Every whole wants to preserve itself – whether it’s a whole culture, a whole nation, a whole business, a whole pattern, a whole family, a whole creature, whatever.  An animal will gnaw off its leg if it’s trapped and it can’t think of a better way to preserve the whole.  Each human being is a whole.  We seek to preserve ourselves.   Every choice has a function of self-preservation.
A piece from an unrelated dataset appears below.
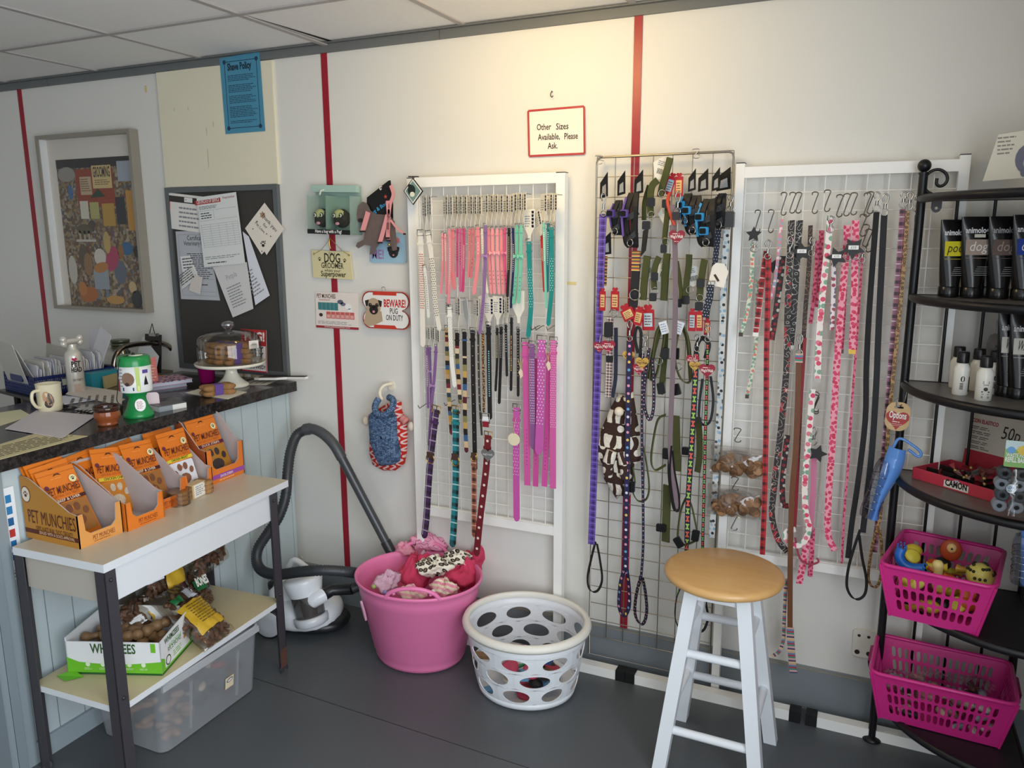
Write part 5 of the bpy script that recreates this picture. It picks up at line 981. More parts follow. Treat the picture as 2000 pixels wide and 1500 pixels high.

So when we run into a problem where we can’t quite get ourselves to do what we think we should, we’re battling against a self-preservation desire that’s larger than the encrypted should.  Rather than beat yourself up about why you’re not following through, it’s much healthier to try and move downwards into your personality and start to look for the payoffs to the choices.   Give yourself more credit.  At the roots of you, there’s a perfect reason why you’re doing what you’re doing.  If you can’t quite see it yet, give yourself some time to fully examine your desires, your hopes, your fears.  Try to move into the confusion/frustration (where the encryptions live) in order to map out those parts of you.  They are obviously strong enough to influence you, so you might as well spend some time there.  You might as well try to ally with those strengths rather than beat yourself up about not being able to overpower them.  All the parts of you have vitality.  All the parts of you are attempting to serve you for the greatest good.  The goal is to tap into all of your vitality so you can move as one beautiful whole.

Once things are mapped out, they make perfect sense.  You make sense.  The world makes sense.  Give yourself some credit and some time.  Keep exploring.  Keep mapping.